Appeal Court clarifies definition of qualifying works
November 4, 2014
The Landlord and Tenant Act 1985 (LTA 1985) introduced limits on the recovery of service charges. The LTA 1985 has been substantially amended by subsequent Acts, most notably the Commonhold and Leasehold Reform Act 2002 (CLRA 2002).
In the LTA 1985 the limit originally placed on the service charge that could be recovered was a fixed amount (prescribed by the Secretary of State) for the cost of the qualifying works. If the landlord wishes to pass on its costs to tenants in excess of the fixed amount, he has to comply with the tenant consultation process prescribed by the LTA 1985.
The CLRA 2002 changed the limit (currently set at £250) so that it attached to the amount of the contribution sought from the tenant and not the cost of the works. A consultation process is still required.
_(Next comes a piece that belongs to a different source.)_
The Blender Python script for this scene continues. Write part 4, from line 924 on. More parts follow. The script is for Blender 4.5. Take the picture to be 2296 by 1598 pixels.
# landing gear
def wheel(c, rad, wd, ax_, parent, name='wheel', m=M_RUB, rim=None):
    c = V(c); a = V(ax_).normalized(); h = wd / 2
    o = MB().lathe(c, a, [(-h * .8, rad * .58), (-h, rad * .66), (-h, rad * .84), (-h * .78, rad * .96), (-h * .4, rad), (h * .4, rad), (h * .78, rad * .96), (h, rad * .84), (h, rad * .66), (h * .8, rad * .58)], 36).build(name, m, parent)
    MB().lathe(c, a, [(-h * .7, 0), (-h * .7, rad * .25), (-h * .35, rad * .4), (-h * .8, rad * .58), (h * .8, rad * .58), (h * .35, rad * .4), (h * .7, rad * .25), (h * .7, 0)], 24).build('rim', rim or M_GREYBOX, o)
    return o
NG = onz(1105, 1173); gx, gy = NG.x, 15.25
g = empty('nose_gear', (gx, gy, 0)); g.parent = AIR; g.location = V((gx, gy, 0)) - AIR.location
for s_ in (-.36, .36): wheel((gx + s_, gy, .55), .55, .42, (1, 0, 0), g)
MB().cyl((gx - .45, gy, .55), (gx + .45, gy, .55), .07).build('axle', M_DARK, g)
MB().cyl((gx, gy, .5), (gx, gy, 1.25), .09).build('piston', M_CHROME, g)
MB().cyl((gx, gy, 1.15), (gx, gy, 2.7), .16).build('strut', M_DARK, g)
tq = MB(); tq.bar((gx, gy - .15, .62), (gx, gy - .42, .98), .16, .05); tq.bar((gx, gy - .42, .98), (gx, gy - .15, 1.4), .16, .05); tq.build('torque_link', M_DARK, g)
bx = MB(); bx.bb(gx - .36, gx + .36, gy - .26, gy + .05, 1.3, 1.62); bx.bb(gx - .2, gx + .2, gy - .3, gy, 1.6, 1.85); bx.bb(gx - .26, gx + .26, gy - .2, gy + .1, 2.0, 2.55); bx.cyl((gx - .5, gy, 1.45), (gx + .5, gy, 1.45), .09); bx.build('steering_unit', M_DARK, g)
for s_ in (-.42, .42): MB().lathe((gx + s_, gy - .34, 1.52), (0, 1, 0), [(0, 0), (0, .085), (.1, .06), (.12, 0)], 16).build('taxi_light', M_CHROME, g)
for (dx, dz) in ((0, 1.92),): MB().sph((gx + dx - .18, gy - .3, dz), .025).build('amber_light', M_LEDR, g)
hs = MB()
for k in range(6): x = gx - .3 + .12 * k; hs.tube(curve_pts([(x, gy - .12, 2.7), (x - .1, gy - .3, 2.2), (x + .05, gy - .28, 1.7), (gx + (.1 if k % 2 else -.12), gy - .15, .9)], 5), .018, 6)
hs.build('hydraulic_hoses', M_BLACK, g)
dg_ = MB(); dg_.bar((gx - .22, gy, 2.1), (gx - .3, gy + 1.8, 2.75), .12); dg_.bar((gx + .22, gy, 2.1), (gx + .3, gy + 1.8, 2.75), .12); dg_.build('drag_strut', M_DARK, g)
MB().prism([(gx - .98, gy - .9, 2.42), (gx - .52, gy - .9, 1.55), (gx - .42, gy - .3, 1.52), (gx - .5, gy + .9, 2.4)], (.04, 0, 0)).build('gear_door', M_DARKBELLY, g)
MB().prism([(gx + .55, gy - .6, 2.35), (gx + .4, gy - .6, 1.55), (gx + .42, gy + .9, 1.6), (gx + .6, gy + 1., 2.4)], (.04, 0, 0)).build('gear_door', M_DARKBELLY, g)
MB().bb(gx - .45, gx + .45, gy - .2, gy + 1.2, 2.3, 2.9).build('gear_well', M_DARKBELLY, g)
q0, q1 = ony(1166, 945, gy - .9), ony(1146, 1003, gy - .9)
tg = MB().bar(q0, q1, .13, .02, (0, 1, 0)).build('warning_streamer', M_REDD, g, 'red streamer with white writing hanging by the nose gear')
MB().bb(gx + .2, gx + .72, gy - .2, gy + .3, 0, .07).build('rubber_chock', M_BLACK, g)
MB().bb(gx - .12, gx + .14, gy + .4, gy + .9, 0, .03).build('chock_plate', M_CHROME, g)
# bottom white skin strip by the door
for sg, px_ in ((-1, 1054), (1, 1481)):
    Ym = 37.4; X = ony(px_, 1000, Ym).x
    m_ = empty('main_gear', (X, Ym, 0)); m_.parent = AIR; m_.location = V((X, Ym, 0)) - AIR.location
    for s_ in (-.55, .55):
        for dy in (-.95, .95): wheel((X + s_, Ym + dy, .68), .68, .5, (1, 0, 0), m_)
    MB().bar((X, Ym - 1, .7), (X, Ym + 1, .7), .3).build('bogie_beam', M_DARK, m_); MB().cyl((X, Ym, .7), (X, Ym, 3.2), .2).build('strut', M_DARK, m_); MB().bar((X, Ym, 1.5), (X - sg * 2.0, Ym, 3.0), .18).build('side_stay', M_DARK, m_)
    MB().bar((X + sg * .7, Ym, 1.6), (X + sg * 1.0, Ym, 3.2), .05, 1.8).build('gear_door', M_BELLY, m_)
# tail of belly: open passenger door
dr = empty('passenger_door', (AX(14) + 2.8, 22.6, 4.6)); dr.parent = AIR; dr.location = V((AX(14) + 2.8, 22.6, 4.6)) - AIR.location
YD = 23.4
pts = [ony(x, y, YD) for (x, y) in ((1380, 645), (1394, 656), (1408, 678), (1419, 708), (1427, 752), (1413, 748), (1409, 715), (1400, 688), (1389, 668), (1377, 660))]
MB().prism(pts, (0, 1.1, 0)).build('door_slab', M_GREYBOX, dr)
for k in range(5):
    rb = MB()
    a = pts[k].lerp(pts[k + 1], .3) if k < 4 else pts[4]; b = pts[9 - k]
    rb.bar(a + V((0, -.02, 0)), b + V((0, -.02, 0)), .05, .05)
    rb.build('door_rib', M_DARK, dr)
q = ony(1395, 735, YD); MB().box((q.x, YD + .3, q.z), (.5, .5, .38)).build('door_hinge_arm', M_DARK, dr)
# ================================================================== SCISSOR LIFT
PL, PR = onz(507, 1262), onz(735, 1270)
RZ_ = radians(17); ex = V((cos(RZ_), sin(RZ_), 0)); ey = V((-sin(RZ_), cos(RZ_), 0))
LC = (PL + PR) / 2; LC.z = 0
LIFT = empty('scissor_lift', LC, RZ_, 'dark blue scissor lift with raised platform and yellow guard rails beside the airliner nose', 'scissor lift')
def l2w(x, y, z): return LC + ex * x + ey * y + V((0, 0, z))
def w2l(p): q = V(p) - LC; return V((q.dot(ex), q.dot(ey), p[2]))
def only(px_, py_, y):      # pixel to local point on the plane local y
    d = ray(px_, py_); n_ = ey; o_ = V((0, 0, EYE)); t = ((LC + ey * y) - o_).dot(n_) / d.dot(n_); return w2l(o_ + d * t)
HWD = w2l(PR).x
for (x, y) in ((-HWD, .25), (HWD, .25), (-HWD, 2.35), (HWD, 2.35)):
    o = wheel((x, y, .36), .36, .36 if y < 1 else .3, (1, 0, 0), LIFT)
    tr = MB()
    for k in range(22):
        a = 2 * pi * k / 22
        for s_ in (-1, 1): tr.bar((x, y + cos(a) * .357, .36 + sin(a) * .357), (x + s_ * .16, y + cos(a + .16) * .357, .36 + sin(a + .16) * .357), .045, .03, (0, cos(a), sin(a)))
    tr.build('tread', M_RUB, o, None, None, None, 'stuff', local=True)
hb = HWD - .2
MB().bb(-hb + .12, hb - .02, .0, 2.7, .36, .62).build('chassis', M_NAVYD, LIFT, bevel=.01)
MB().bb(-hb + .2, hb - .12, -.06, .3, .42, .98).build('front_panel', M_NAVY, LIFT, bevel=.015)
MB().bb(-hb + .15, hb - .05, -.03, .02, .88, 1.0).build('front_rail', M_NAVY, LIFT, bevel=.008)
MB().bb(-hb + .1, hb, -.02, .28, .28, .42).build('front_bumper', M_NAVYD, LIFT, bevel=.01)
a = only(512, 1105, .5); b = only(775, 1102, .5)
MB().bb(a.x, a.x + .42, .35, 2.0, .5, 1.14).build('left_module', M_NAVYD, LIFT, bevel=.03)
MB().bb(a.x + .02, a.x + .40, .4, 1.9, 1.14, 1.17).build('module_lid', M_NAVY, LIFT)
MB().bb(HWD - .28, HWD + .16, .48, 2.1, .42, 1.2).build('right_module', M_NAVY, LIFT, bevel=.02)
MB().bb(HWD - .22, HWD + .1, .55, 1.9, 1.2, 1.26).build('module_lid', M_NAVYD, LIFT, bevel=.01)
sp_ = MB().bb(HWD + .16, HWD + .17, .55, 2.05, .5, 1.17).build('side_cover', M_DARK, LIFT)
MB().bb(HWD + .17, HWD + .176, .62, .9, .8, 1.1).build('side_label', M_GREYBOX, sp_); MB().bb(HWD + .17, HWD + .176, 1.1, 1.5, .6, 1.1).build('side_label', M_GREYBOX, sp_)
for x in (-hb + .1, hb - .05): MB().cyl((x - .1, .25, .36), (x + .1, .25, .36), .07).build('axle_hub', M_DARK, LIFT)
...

In the recent case of Phillips v Francis and Others the High Court held that the correct approach to determine when section 20 of the Landlord and Tenant Act required a landlord to consult with tenants was to aggregate all works in a given year. The Court of Appeal recently overturned this decision and held that this clearly was not a sensibile approach and cannot have been intended by Parliament.
The approach would have required landlords to consult on any service charge items, no matter how small, once the £250 per tenant limit had been reached. Following the latest ruling it is considered landlords may identify sets of “qualifying works” for calcualting whether the £250 threshold has been reached.